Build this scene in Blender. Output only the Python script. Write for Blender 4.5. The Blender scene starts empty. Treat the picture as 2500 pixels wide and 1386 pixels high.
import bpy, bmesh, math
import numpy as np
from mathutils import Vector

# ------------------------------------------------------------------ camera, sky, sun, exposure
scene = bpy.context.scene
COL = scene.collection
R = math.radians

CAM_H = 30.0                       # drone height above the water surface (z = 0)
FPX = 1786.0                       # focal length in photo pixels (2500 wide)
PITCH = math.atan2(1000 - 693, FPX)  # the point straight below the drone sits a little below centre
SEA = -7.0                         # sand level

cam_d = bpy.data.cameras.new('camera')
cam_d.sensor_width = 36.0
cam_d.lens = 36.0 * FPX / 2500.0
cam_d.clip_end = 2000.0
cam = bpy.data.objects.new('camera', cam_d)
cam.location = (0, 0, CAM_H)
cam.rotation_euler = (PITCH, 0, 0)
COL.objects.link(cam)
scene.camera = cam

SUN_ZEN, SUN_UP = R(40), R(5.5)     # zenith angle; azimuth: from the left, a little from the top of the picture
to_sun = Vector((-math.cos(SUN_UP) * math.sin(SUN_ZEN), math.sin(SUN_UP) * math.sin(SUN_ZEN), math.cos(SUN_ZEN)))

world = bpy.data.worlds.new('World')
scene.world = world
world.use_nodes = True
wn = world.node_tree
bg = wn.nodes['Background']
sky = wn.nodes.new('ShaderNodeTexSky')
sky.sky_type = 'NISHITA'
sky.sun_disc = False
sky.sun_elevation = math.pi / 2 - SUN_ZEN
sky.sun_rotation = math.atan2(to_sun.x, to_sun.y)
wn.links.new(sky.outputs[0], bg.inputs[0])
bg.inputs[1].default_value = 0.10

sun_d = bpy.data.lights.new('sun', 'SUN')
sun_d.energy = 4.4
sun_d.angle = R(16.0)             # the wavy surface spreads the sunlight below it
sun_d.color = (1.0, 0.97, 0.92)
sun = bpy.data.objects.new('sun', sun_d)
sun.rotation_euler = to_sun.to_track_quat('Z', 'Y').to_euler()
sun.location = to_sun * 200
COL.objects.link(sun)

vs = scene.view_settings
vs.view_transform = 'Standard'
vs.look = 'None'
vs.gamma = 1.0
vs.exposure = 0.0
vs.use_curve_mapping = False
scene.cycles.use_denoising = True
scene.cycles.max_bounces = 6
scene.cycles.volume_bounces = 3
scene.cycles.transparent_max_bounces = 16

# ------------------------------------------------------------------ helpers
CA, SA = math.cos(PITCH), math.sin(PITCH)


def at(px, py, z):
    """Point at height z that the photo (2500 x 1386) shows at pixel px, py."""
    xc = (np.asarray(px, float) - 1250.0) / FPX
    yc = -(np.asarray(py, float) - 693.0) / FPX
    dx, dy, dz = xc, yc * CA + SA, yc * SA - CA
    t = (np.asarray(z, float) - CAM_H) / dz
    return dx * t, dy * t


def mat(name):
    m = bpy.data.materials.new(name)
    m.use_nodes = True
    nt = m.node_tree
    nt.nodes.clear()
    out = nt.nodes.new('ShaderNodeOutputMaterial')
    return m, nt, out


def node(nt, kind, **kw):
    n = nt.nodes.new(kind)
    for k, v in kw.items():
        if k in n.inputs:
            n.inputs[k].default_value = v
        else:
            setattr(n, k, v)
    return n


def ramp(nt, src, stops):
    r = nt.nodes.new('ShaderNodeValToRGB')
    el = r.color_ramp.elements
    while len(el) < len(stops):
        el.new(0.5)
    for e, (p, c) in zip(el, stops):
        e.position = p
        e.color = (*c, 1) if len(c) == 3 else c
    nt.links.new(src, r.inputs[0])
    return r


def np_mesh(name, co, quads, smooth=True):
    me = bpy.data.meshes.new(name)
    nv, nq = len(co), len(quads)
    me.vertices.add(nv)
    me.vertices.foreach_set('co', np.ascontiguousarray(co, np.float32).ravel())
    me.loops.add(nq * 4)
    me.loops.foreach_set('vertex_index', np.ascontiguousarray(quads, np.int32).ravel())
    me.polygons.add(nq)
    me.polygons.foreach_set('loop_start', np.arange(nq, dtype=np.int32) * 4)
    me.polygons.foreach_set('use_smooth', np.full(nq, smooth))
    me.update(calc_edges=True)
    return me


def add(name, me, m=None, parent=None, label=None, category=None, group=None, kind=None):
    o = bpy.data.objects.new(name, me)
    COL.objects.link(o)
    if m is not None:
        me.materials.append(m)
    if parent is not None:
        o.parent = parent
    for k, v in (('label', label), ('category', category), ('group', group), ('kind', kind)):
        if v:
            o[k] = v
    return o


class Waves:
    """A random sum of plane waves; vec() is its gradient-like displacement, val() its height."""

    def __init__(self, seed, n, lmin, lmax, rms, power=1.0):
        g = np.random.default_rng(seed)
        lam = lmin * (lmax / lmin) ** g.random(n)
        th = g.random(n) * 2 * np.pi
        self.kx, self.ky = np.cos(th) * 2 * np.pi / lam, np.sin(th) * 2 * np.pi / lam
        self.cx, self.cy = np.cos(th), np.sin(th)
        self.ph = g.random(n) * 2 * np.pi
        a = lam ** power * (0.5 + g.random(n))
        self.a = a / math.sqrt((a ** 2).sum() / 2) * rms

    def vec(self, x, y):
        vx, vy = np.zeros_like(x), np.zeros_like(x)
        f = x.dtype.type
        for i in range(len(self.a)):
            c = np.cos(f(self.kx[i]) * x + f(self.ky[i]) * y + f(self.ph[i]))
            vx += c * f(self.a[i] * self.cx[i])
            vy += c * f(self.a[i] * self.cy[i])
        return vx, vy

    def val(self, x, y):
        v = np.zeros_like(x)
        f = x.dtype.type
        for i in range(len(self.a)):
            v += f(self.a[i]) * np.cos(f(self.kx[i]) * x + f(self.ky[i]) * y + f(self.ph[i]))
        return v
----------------
> _Objective_:
Extract all the material, leaving every line as it is.

> _Response to the exercise_:
Build this scene in Blender. Output only the Python script. Write for Blender 4.5. The Blender scene starts empty. Treat the picture as 2500 pixels wide and 1386 pixels high.
import bpy, bmesh, math
import numpy as np
from mathutils import Vector

# ------------------------------------------------------------------ camera, sky, sun, exposure
scene = bpy.context.scene
COL = scene.collection
R = math.radians

CAM_H = 30.0                       # drone height above the water surface (z = 0)
FPX = 1786.0                       # focal length in photo pixels (2500 wide)
PITCH = math.atan2(1000 - 693, FPX)  # the point straight below the drone sits a little below centre
SEA = -7.0                         # sand level

cam_d = bpy.data.cameras.new('camera')
cam_d.sensor_width = 36.0
cam_d.lens = 36.0 * FPX / 2500.0
cam_d.clip_end = 2000.0
cam = bpy.data.objects.new('camera', cam_d)
cam.location = (0, 0, CAM_H)
cam.rotation_euler = (PITCH, 0, 0)
COL.objects.link(cam)
scene.camera = cam

SUN_ZEN, SUN_UP = R(40), R(5.5)     # zenith angle; azimuth: from the left, a little from the top of the picture
to_sun = Vector((-math.cos(SUN_UP) * math.sin(SUN_ZEN), math.sin(SUN_UP) * math.sin(SUN_ZEN), math.cos(SUN_ZEN)))

world = bpy.data.worlds.new('World')
scene.world = world
world.use_nodes = True
wn = world.node_tree
bg = wn.nodes['Background']
sky = wn.nodes.new('ShaderNodeTexSky')
sky.sky_type = 'NISHITA'
sky.sun_disc = False
sky.sun_elevation = math.pi / 2 - SUN_ZEN
sky.sun_rotation = math.atan2(to_sun.x, to_sun.y)
wn.links.new(sky.outputs[0], bg.inputs[0])
bg.inputs[1].default_value = 0.10

sun_d = bpy.data.lights.new('sun', 'SUN')
sun_d.energy = 4.4
sun_d.angle = R(16.0)             # the wavy surface spreads the sunlight below it
sun_d.color = (1.0, 0.97, 0.92)
sun = bpy.data.objects.new('sun', sun_d)
sun.rotation_euler = to_sun.to_track_quat('Z', 'Y').to_euler()
sun.location = to_sun * 200
COL.objects.link(sun)

vs = scene.view_settings
vs.view_transform = 'Standard'
vs.look = 'None'
vs.gamma = 1.0
vs.exposure = 0.0
vs.use_curve_mapping = False
scene.cycles.use_denoising = True
scene.cycles.max_bounces = 6
scene.cycles.volume_bounces = 3
scene.cycles.transparent_max_bounces = 16

# ------------------------------------------------------------------ helpers
CA, SA = math.cos(PITCH), math.sin(PITCH)


def at(px, py, z):
    """Point at height z that the photo (2500 x 1386) shows at pixel px, py."""
    xc = (np.asarray(px, float) - 1250.0) / FPX
    yc = -(np.asarray(py, float) - 693.0) / FPX
    dx, dy, dz = xc, yc * CA + SA, yc * SA - CA
    t = (np.asarray(z, float) - CAM_H) / dz
    return dx * t, dy * t


def mat(name):
    m = bpy.data.materials.new(name)
    m.use_nodes = True
    nt = m.node_tree
    nt.nodes.clear()
    out = nt.nodes.new('ShaderNodeOutputMaterial')
    return m, nt, out


def node(nt, kind, **kw):
    n = nt.nodes.new(kind)
    for k, v in kw.items():
        if k in n.inputs:
            n.inputs[k].default_value = v
        else:
            setattr(n, k, v)
    return n


def ramp(nt, src, stops):
    r = nt.nodes.new('ShaderNodeValToRGB')
    el = r.color_ramp.elements
    while len(el) < len(stops):
        el.new(0.5)
    for e, (p, c) in zip(el, stops):
        e.position = p
        e.color = (*c, 1) if len(c) == 3 else c
    nt.links.new(src, r.inputs[0])
    return r


def np_mesh(name, co, quads, smooth=True):
    me = bpy.data.meshes.new(name)
    nv, nq = len(co), len(quads)
    me.vertices.add(nv)
    me.vertices.foreach_set('co', np.ascontiguousarray(co, np.float32).ravel())
    me.loops.add(nq * 4)
    me.loops.foreach_set('vertex_index', np.ascontiguousarray(quads, np.int32).ravel())
    me.polygons.add(nq)
    me.polygons.foreach_set('loop_start', np.arange(nq, dtype=np.int32) * 4)
    me.polygons.foreach_set('use_smooth', np.full(nq, smooth))
    me.update(calc_edges=True)
    return me


def add(name, me, m=None, parent=None, label=None, category=None, group=None, kind=None):
    o = bpy.data.objects.new(name, me)
    COL.objects.link(o)
    if m is not None:
        me.materials.append(m)
    if parent is not None:
        o.parent = parent
    for k, v in (('label', label), ('category', category), ('group', group), ('kind', kind)):
        if v:
            o[k] = v
    return o


class Waves:
    """A random sum of plane waves; vec() is its gradient-like displacement, val() its height."""

    def __init__(self, seed, n, lmin, lmax, rms, power=1.0):
        g = np.random.default_rng(seed)
        lam = lmin * (lmax / lmin) ** g.random(n)
        th = g.random(n) * 2 * np.pi
        self.kx, self.ky = np.cos(th) * 2 * np.pi / lam, np.sin(th) * 2 * np.pi / lam
        self.cx, self.cy = np.cos(th), np.sin(th)
        self.ph = g.random(n) * 2 * np.pi
        a = lam ** power * (0.5 + g.random(n))
        self.a = a / math.sqrt((a ** 2).sum() / 2) * rms

    def vec(self, x, y):
        vx, vy = np.zeros_like(x), np.zeros_like(x)
        f = x.dtype.type
        for i in range(len(self.a)):
            c = np.cos(f(self.kx[i]) * x + f(self.ky[i]) * y + f(self.ph[i]))
            vx += c * f(self.a[i] * self.cx[i])
            vy += c * f(self.a[i] * self.cy[i])
        return vx, vy

    def val(self, x, y):
        v = np.zeros_like(x)
        f = x.dtype.type
        for i in range(len(self.a)):
            v += f(self.a[i]) * np.cos(f(self.kx[i]) * x + f(self.ky[i]) * y + f(self.ph[i]))
        return v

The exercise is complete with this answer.